Kopi es susu, signature beverage yang menjadi alasan saya menyambangi tempat ini pun melengkapi 'label' kesederhanaannya. Tanpa menggunakan alat seduh nan mahal, dengan metode brewing yang njlimet. Hanya kopi, sedikit gula & susu kental manis, yang lalu ditambahkan es batu kedalamnya. Begitu saja.

Rasa segar akan langsung menjalar saat mulai menyeruputnya. Pahitnya tak begitu 'menggigit'. Perlahan terasa di akhir tegukan.


Kedai Kopi Es Tak Kie ini seolah sebuah anomali. Di saat budaya minum kopi kini bergeser menjadi ajang gaya-gayaan dan lambang gengsi, warung kopi ini justru tetap menawarkan kebersahajaannya.
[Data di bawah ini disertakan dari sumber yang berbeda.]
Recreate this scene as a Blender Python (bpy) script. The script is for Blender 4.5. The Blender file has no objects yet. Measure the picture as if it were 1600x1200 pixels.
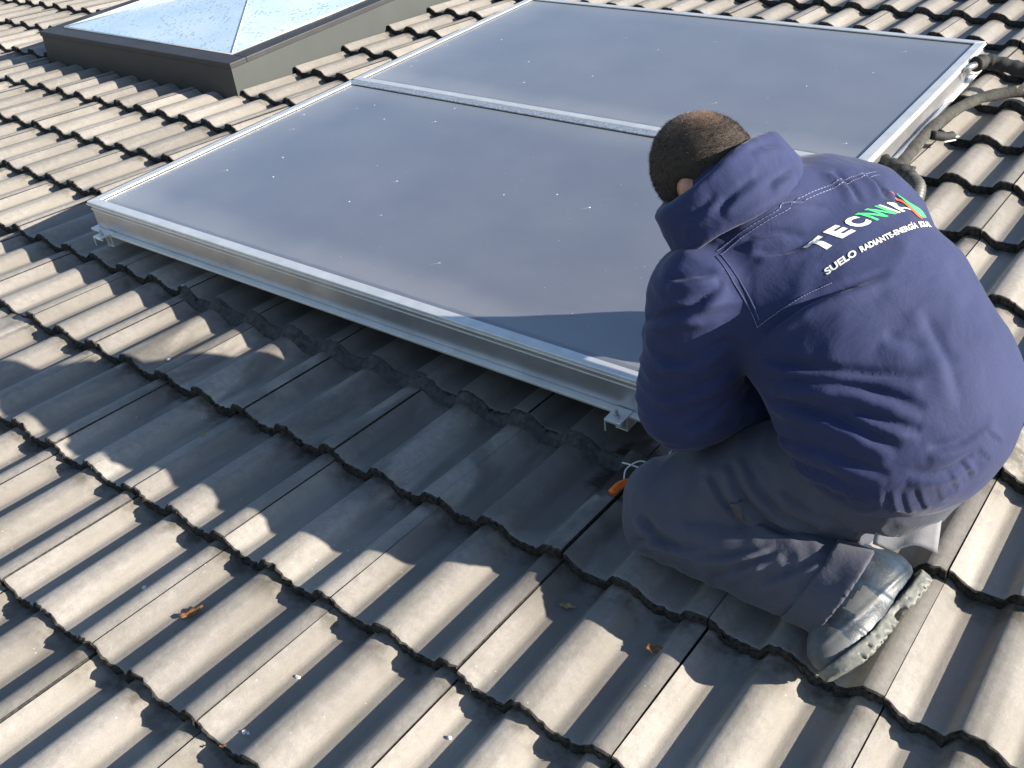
import bpy, bmesh, math, random
import numpy as np
from mathutils import Matrix, Vector, noise
from mathutils.bvhtree import BVHTree
random.seed(7); rng = np.random.RandomState(5)
scene = bpy.context.scene
COL = scene.collection
# ------------------------------------------------------------ camera, sky, sun
PITCH = math.radians(12.0)
ROOF = Matrix.Translation((0, 0, 4.0)) @ Matrix.Rotation(PITCH, 4, 'X')   # x across the roof, y up the slope, z off it
CR = ((0.80000206, 0.59130021, -0.10178785), (0.28196529, -0.52025378, -0.80612132), (-0.52961522, 0.61619808, -0.58293023))
cam = bpy.data.cameras.new('camera'); camo = bpy.data.objects.new('camera', cam); COL.objects.link(camo)
cm = Matrix(((CR[0][0], -CR[1][0], -CR[2][0], 1.71151), (CR[0][1], -CR[1][1], -CR[2][1], -0.401628), (CR[0][2], -CR[1][2], -CR[2][2], 1.328797), (0, 0, 0, 1)))
camo.matrix_world = ROOF @ cm
cam.sensor_width = 36; cam.lens = 36 * 1546.97 / 1600; cam.clip_start = 0.05; cam.clip_end = 2000
scene.camera = camo
SUN_LOCAL = Vector((0.42, 0.142, 0.170)).normalized()
sd = ROOF.to_3x3() @ SUN_LOCAL
sl = bpy.data.lights.new('sun', 'SUN'); so = bpy.data.objects.new('sun', sl); COL.objects.link(so)
sl.energy = 5.0; sl.angle = math.radians(0.5); sl.color = (1.0, 0.92, 0.79)
so.rotation_euler = sd.to_track_quat('Z', 'Y').to_euler()
w = bpy.data.worlds.new('World'); scene.world = w; w.use_nodes = True
wt = w.node_tree; bg = wt.nodes['Background']
sky = wt.nodes.new('ShaderNodeTexSky'); sky.sky_type = 'NISHITA'; sky.sun_disc = False
sky.sun_elevation = math.asin(sd.z); sky.sun_rotation = math.atan2(sd.x, sd.y)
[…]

Tak bergeming dari gang sempit nan becek ini.

Namun, orang-orang tetap berdatangan. Tak hanya pelanggan setia. Para pesohor pun menyempatkan mampir kesini. Potret mereka tertempel rapi di dinding. Terlihat ada Pak Jokowi, Butet Kartarejasa, Rio Dewanto, dll.
Dan hari ini bertambah satu lagi pesohor yang datang, yaitu Kaka Chivo. hehe. Maaf hanya melucu, jangan dicari foto saya kalau sempat kesini. Hanya orang gila yang akan melakukan hal itu ;)


Coffee shop nan asoy mungkin semakin menjamur. Menawarkan segala macam menu kopi yang beragam. Memberikan 'standar gengsi' yang tinggi, yang membuat sosok mamang-mamang gak kece seperti saya kadang suka minder untuk menyambanginya.
Namun, kedai-kedai kopi tua yang sudah menembus zaman seperti Tak Kie ini akan tetap selalu diminati dan dicari, karena tidak hanya menyajikan 'RASA' tapi juga romantisme histori. Keistimewaan itulah yang membuatnya tetap lestari, walau berada dalam belantara modernisasi seperti kota Jakarta ini.

Benar kata Ben : "Kopi yang baik, akan selalu menemukan penikmatnya!"



Tabe!

PS:
- Kalau mau ke Gang Gloria, bisa masuk lewat Jl. Pancoran (samping Pasar Glodok).
- Buka setiap hari: 07.00 - 13.30 WIB.